Pauline Jones: A House Full of Dolls

Written by David Green.

By JEFF PICKELL

Fayette resident Pauline Jones has always had a tender affection for dolls, it just took her a while to get her hands on some.

She didn’t enjoy many luxuries during her childhood. For a family of ten trying to subsist in a struggling economy, there wasn’t a lot of spare money to spend on gadgets and toys for the youngsters, so for entertainment she and her siblings had to rely largely on themselves or on their imaginations.

pauline It was Pauline’s imagination that kept her smiling as she flipped through each new Sears & Roebuck catalogue when one arrived.

“My joy came from leafing through the pages and looking at the beautiful dolls and dreaming,” she says.

When the catalogues went out of season, she’d cut the dolls out and spend hours devoted to the imaginary world she’d created around them—until a stiff breeze or a hard stomp from one of her brothers scattered her kingdom to bits.

Today, Pauline’s doll collection is not so vulnerable to the elements.

“I have about 130 antiques and 40 or 50 made by modern day artists,” she says.

So many dolls are arranged throughout the Jones residence that it’s like a life-sized dollhouse.

She keeps her favorite dolls in the dining room. Her largest, a pale-faced girl with gorgeous German-blond locks sits in a rocking chair, staring across the room at two school boys, also German, standing erect. Beside the German girl, a toddler clutching a violin stands perched atop a chest; it’s Pauline’s favorite.
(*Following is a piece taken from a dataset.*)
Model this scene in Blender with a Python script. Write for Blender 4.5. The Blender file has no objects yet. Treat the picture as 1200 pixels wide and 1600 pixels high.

A lot of people think of china porcelain when antique dolls come to mind, but Pauline says dolls made of bisque porcelain are much more valuable and accomplished.

Unlike china porcelain, bisque porcelain is unglazed. This gives the doll an appearance and texture which much more closely resembles human skin, and which attracted wealthy buyers who would have only the best for their children.

The true master doll makers, the artists, were 19th century German designers. Pauline and her husband, Babe, have been pursuing pieces by these artisans for the last 40 years or so.

It all began when Babe—who, according to Pauline, is a collector of guns, duck decoys, art and junk—asked her what she would collect if she could collect anything. Her immediate answer was dolls. Babe searched area antique shops and shows, and for her birthday presented Ruth, a small, scarlet-clad Armand Marsaille brand doll.

“The moment I unwrapped that box and peered inside, I was hooked,” Pauline says.

In the years since then, Babe has typically given Pauline a doll for every birthday, anniversary and Christmas, which, over the course of four decades, has brought the collection to a size so big the Jones’ have run out of places to display it.

Pauline devotes a good deal of time to making sure the displays themselves are as thought-provoking and detailed as her intricately featured dolls. For instance, two baby dolls in her upstairs display room are arranged side by side in a wicker carriage constructed for twins in the early part of the century. The carriage is so old that the twins who sat in it have both died of old age, but the Joneses have taken so much care in preserving it that it seems almost new.

Now, why would anyone want to collect so many dolls, if they are only to be kept on display? Just as it did for her as a child, Pauline’s joy comes from her imagination.

“I try to envision the little girls in their calico dresses and bonnets who once played with them and must have taken excellent care of them,” says Pauline. “I try to envision what kind of home they came from—was it a log home? Was it a castle in England or France or Germany, or just an ordinary home like where we grew up?”

And though the answer to that question may never be uncovered, the care and love with which Pauline treats her dolls ensures that there will be many years more for people to ponder it.